*Aim*. Return the listing below word for word.

** BEGIN **

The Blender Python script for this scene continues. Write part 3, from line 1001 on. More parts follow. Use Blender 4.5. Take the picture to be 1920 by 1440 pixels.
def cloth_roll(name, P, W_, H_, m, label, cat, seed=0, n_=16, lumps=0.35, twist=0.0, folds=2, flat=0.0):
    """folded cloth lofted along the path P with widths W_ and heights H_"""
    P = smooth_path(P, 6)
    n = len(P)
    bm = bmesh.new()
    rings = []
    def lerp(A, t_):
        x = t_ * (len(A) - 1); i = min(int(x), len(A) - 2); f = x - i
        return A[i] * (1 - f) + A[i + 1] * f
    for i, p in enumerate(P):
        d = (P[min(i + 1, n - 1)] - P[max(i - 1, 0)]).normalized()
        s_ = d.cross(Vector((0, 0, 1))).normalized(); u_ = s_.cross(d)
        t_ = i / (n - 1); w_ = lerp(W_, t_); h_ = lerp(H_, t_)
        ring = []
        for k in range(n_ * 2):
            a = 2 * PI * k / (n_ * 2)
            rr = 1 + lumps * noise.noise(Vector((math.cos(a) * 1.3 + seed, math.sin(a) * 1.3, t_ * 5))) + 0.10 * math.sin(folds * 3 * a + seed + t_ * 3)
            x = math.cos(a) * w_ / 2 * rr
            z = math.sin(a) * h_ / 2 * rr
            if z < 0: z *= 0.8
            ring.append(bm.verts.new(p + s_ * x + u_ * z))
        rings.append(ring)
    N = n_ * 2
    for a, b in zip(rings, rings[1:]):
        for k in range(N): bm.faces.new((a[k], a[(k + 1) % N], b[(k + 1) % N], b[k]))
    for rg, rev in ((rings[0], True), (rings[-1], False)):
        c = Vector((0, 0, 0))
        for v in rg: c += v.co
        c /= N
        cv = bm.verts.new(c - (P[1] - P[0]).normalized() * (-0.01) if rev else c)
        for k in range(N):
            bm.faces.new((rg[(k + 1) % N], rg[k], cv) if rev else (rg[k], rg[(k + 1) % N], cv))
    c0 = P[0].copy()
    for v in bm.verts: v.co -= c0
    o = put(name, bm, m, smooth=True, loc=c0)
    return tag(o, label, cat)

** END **

*Reply*.
The Blender Python script for this scene continues. Write part 3, from line 1001 on. More parts follow. Use Blender 4.5. Take the picture to be 1920 by 1440 pixels.
def cloth_roll(name, P, W_, H_, m, label, cat, seed=0, n_=16, lumps=0.35, twist=0.0, folds=2, flat=0.0):
    """folded cloth lofted along the path P with widths W_ and heights H_"""
    P = smooth_path(P, 6)
    n = len(P)
    bm = bmesh.new()
    rings = []
    def lerp(A, t_):
        x = t_ * (len(A) - 1); i = min(int(x), len(A) - 2); f = x - i
        return A[i] * (1 - f) + A[i + 1] * f
    for i, p in enumerate(P):
        d = (P[min(i + 1, n - 1)] - P[max(i - 1, 0)]).normalized()
        s_ = d.cross(Vector((0, 0, 1))).normalized(); u_ = s_.cross(d)
        t_ = i / (n - 1); w_ = lerp(W_, t_); h_ = lerp(H_, t_)
        ring = []
        for k in range(n_ * 2):
            a = 2 * PI * k / (n_ * 2)
            rr = 1 + lumps * noise.noise(Vector((math.cos(a) * 1.3 + seed, math.sin(a) * 1.3, t_ * 5))) + 0.10 * math.sin(folds * 3 * a + seed + t_ * 3)
            x = math.cos(a) * w_ / 2 * rr
            z = math.sin(a) * h_ / 2 * rr
            if z < 0: z *= 0.8
            ring.append(bm.verts.new(p + s_ * x + u_ * z))
        rings.append(ring)
    N = n_ * 2
    for a, b in zip(rings, rings[1:]):
        for k in range(N): bm.faces.new((a[k], a[(k + 1) % N], b[(k + 1) % N], b[k]))
    for rg, rev in ((rings[0], True), (rings[-1], False)):
        c = Vector((0, 0, 0))
        for v in rg: c += v.co
        c /= N
        cv = bm.verts.new(c - (P[1] - P[0]).normalized() * (-0.01) if rev else c)
        for k in range(N):
            bm.faces.new((rg[(k + 1) % N], rg[k], cv) if rev else (rg[k], rg[(k + 1) % N], cv))
    c0 = P[0].copy()
    for v in bm.verts: v.co -= c0
    o = put(name, bm, m, smooth=True, loc=c0)
    return tag(o, label, cat)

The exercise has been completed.